Marlin won’t be surprised when The Big One comes during this or any other Daytona 500. It seems a big wreck that collects multiple cars happens about every year.

“It’s a lot of luck,” Marlin said. “It’s just a matter of where you are. They’re going to wreck. You hope that they don’t. But these cars look like they are little harder to drive.

“You get to running a whole race, and it gets down to the end and you have a caution with 10 (laps) to go … they are going to pile them up. Somebody is going to cut off somebody or somebody is going to give somebody a break and let him in (line) and wad them all up.”

Marlin knows a thing or two about running the Daytona 500. After winning the race in 1994 and '95, he was leading the following year when a late flat tire ended his run at possibly winning three in a row.

But the memories of winning twice and the other close calls, even the infamous fender flap of 2002, can’t compare to first stepping behind the wheel at the Daytona 500 in 1980 as a substitute driver for his father, former Cup driver and short track legend Coo Coo Marlin.

“He had high blood pressure and never told anybody,” Marlin said of his father, who ran 165 Cup races from 1966-80 and died in 2005. “He was really dizzy the morning of the race, and he asked me, ‘You think you can drive this car today?’ I said, ‘Well, hell yeah, I can drive that car.’

“So, I got in the car, started 36th and finished eighth, so it was a big day for us.”

Thus, the start of a successful run at racing for Sterling Marlin, who in 1983, was named Winston Cup Rookie of the Year and twice finished third in the Cup championship points standings.

These days, Marlin, 55, owns a local racing team and still drives at Nashville’s legendary Fairgrounds Speedway, the local track that had Cup Series races through 1984 and where he and his dad were multiple track champions.

He also attends to several of his farms that includes 125 or so head of cattle and plays around with the grandkids. But he’ll always find time to watch Sunday’s race.

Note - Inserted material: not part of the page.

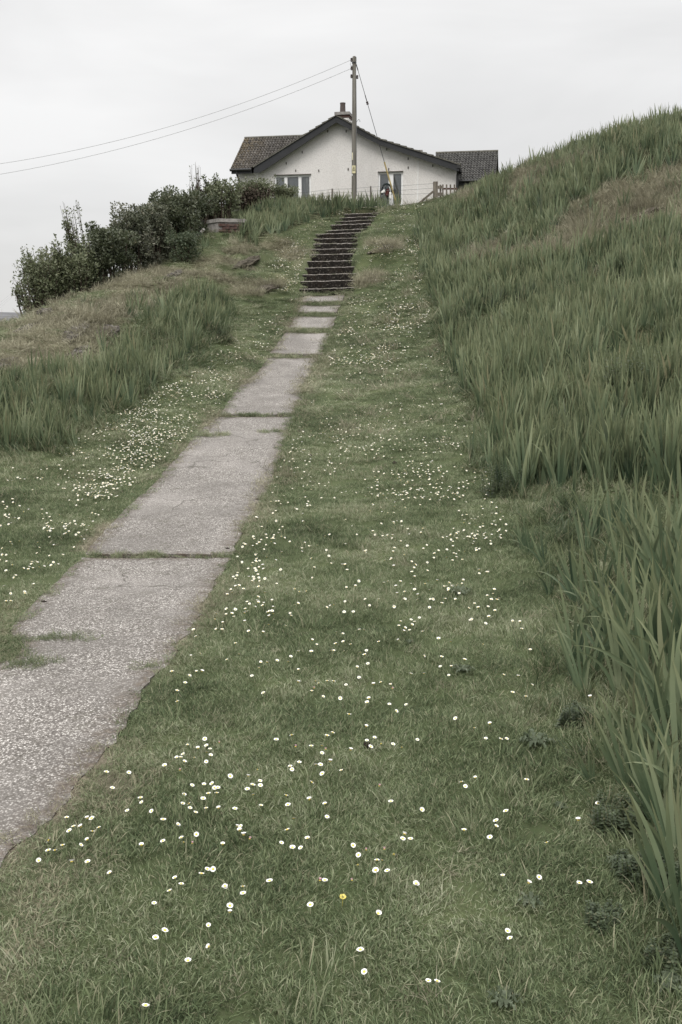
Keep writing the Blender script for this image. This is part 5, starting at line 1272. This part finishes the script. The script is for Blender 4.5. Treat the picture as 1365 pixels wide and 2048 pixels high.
# grass in the path joints and on the crept-in turf
jx = []; jy = []
for (a0, a1), (b0, b1) in zip(cuts[:-1], cuts[1:]):
    mid = (a1 + b0) / 2; n_ = int(60 + 40 * (mid > 20)); t = rng.random(n_); yy = rng.uniform(a1 - .02, b0 + .03, n_)
    xx = pathL(yy) + (pathR(yy) - pathL(yy)) * t; k = rng.random(n_) < np.where(mid > 20, 1, np.where(t < .5, .9, .45)); jx.append(xx[k]); jy.append(yy[k])
n_ = 260; yy = rng.normal(4.72, .22, n_); xx = pathL(yy) + rng.uniform(-.1, .30, n_) * np.exp(-((yy - 4.72) / .3) ** 2); jx.append(xx); jy.append(yy)
for (px, py, s_, n_) in [(68, 1332, .05, 16), (405, 872, .10, 14), (445, 871, .06, 8), (545, 866, .08, 8), (300, 1335, .05, 14), (100, 1278, .10, 40), (20, 1325, .12, 50)]:
    p, _ = ground_on(BASE, [px], [py]); jx.append(rng.normal(p[0, 0], s_, n_)); jy.append(rng.normal(p[0, 1], s_ * .5, n_))
for ci, (y0, y1) in enumerate(cuts[:4]):
    for y in np.arange(max(y0, 2.2), y1, .03 if y0 < 7 else .05):
        jr = (fbm(np.array([y * 2.6]), np.array([ci + 7.5]), 95)[0] - .5) * (.12 if y < 8 else .10) + (fbm(np.array([y * 11.]), np.array([ci + 2.5]), 92, 3)[0] - .5) * .07
        xe = float(pathR(y)) + jr - .02; gap_ = max(float(pathR(y)) - xe, 0) + .05
        m_ = int(1 + gap_ / .045); jx.append(xe + .035 + rng.random(m_) * gap_); jy.append(np.full(m_, y) + rng.normal(0, .015, m_))
# foot of the stairs
n_ = 60; jx.append(rng.uniform(sLx[0], sRx[0], n_)); jy.append(rng.uniform(PY1, sY[0] - .02, n_))
jx = np.concatenate(jx); jy = np.concatenate(jy); n_ = len(jx); s_ = np.clip(jy / 9, .62, 2.2)
scatter("joint_grass", grassv, np.stack([jx, jy, bil(BASE, jx, jy) - .005], 1), np.stack([rng.normal(0, .2, n_), rng.normal(0, .2, n_), rng.uniform(0, 6.28, n_)], 1), np.stack([s_, s_, np.minimum(s_, 1) * .75], 1), rng.integers(0, 8, n_), {'dry': rng.uniform(.05, .35, n_)},
        label="turf creeping over the slab joints and the broken path edge", category="grass", kind="stuff")
print("meshes", len(bpy.data.meshes), "objects", len(bpy.data.objects))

“It’s really about the only race I watch all year,” Marlin said. “It’s pretty exciting. They’ve changed the package this year with the cars. The car looks a lot better than the Car of Tomorrow. It looks like it is harder to pass, harder to drive, than it has been, so it should be a pretty interesting race.”

And does watching the Daytona 500, a race he won twice and made news racing over three decades, tug on the yearning to get back out there on the Cup series?

“I missed it when I retired a little bit,” Marlin said. “But it was all the travel. I just get tired of running up and down the road. I still enjoy driving a racecar. That’s a lot of fun.

“A lot of my buddies who I went to school with and helped me on my racecar when they were young, when I was young, we still go and see if we can whip those boys’ butts up there.”

Up there is the Saturday night racing in Nashville at Fairgrounds Speedway, which dodged destruction in a political volleyball with Nashville mayor Karl Dean. He had plans to raze the entire Fairgrounds facility in exchange for a variety of other uses.

That got Marlin and other local drivers of note, like former NASCAR drivers Chad Chaffin and Bobby Hamilton Jr., involved in saving the track where the careers of drivers like the Marlins, Darrell Waltrip, Michael Waltrip and Bobby Hamilton Sr., to name a few, got started.

“It’s the only track within 300 miles where young drivers can learn how to drive,” Marlin said. “It’s a great facility. You can race side-by-side. The place seats 15,000 people.  

“You talk to drivers who race there, they love the place. We need to keep it intact.”

From there to now, Marlin is most identified with his Daytona 500 successes. And no sport kicks off a season with its grandest of events likes NASCAR and its Grand American Race.

“It’s just really exciting,” Marlin said. “The fans have been cooped up all winter.  It’s the first race of the year. The crews and drivers are raring to go.”